— start EXERCISE MATERIAL —

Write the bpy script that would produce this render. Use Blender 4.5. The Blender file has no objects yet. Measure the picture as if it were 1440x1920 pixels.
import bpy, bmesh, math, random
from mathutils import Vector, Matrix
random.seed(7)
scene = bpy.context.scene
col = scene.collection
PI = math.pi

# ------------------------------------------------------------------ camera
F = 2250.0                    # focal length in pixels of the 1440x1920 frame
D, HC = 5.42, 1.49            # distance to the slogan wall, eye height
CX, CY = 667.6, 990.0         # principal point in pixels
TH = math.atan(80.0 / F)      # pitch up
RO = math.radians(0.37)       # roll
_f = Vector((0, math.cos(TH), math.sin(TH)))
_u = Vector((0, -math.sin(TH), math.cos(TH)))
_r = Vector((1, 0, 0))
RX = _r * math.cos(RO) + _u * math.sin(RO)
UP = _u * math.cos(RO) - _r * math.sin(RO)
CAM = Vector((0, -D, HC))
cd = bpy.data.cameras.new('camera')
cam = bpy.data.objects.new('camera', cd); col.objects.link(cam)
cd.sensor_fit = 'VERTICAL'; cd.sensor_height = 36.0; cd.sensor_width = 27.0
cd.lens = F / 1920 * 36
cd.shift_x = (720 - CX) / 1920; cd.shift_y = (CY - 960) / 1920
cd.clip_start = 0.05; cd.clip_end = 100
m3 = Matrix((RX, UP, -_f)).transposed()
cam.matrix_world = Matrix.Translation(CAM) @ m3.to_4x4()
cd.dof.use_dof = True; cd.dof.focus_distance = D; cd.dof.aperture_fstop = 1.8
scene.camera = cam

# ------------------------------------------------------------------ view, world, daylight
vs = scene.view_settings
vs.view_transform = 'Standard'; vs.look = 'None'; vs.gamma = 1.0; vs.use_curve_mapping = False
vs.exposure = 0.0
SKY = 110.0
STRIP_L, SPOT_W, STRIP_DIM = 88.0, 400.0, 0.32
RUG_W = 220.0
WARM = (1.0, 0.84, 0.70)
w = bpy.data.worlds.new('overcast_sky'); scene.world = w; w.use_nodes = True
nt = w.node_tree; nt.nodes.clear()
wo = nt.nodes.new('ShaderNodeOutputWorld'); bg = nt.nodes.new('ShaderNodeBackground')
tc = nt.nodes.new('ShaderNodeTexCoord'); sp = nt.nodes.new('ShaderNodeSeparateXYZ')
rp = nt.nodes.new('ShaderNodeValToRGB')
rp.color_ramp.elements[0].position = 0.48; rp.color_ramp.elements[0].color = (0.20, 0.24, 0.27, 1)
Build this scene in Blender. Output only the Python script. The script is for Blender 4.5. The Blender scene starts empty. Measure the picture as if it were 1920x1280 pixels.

— end EXERCISE MATERIAL —

Give back the data above exactly as it appears.

Write the bpy script that would produce this render. Use Blender 4.5. The Blender file has no objects yet. Measure the picture as if it were 1440x1920 pixels.
import bpy, bmesh, math, random
from mathutils import Vector, Matrix
random.seed(7)
scene = bpy.context.scene
col = scene.collection
PI = math.pi

# ------------------------------------------------------------------ camera
F = 2250.0                    # focal length in pixels of the 1440x1920 frame
D, HC = 5.42, 1.49            # distance to the slogan wall, eye height
CX, CY = 667.6, 990.0         # principal point in pixels
TH = math.atan(80.0 / F)      # pitch up
RO = math.radians(0.37)       # roll
_f = Vector((0, math.cos(TH), math.sin(TH)))
_u = Vector((0, -math.sin(TH), math.cos(TH)))
_r = Vector((1, 0, 0))
RX = _r * math.cos(RO) + _u * math.sin(RO)
UP = _u * math.cos(RO) - _r * math.sin(RO)
CAM = Vector((0, -D, HC))
cd = bpy.data.cameras.new('camera')
cam = bpy.data.objects.new('camera', cd); col.objects.link(cam)
cd.sensor_fit = 'VERTICAL'; cd.sensor_height = 36.0; cd.sensor_width = 27.0
cd.lens = F / 1920 * 36
cd.shift_x = (720 - CX) / 1920; cd.shift_y = (CY - 960) / 1920
cd.clip_start = 0.05; cd.clip_end = 100
m3 = Matrix((RX, UP, -_f)).transposed()
cam.matrix_world = Matrix.Translation(CAM) @ m3.to_4x4()
cd.dof.use_dof = True; cd.dof.focus_distance = D; cd.dof.aperture_fstop = 1.8
scene.camera = cam

# ------------------------------------------------------------------ view, world, daylight
vs = scene.view_settings
vs.view_transform = 'Standard'; vs.look = 'None'; vs.gamma = 1.0; vs.use_curve_mapping = False
vs.exposure = 0.0
SKY = 110.0
STRIP_L, SPOT_W, STRIP_DIM = 88.0, 400.0, 0.32
RUG_W = 220.0
WARM = (1.0, 0.84, 0.70)
w = bpy.data.worlds.new('overcast_sky'); scene.world = w; w.use_nodes = True
nt = w.node_tree; nt.nodes.clear()
wo = nt.nodes.new('ShaderNodeOutputWorld'); bg = nt.nodes.new('ShaderNodeBackground')
tc = nt.nodes.new('ShaderNodeTexCoord'); sp = nt.nodes.new('ShaderNodeSeparateXYZ')
rp = nt.nodes.new('ShaderNodeValToRGB')
rp.color_ramp.elements[0].position = 0.48; rp.color_ramp.elements[0].color = (0.20, 0.24, 0.27, 1)
Build this scene in Blender. Output only the Python script. The script is for Blender 4.5. The Blender scene starts empty. Measure the picture as if it were 1920x1280 pixels.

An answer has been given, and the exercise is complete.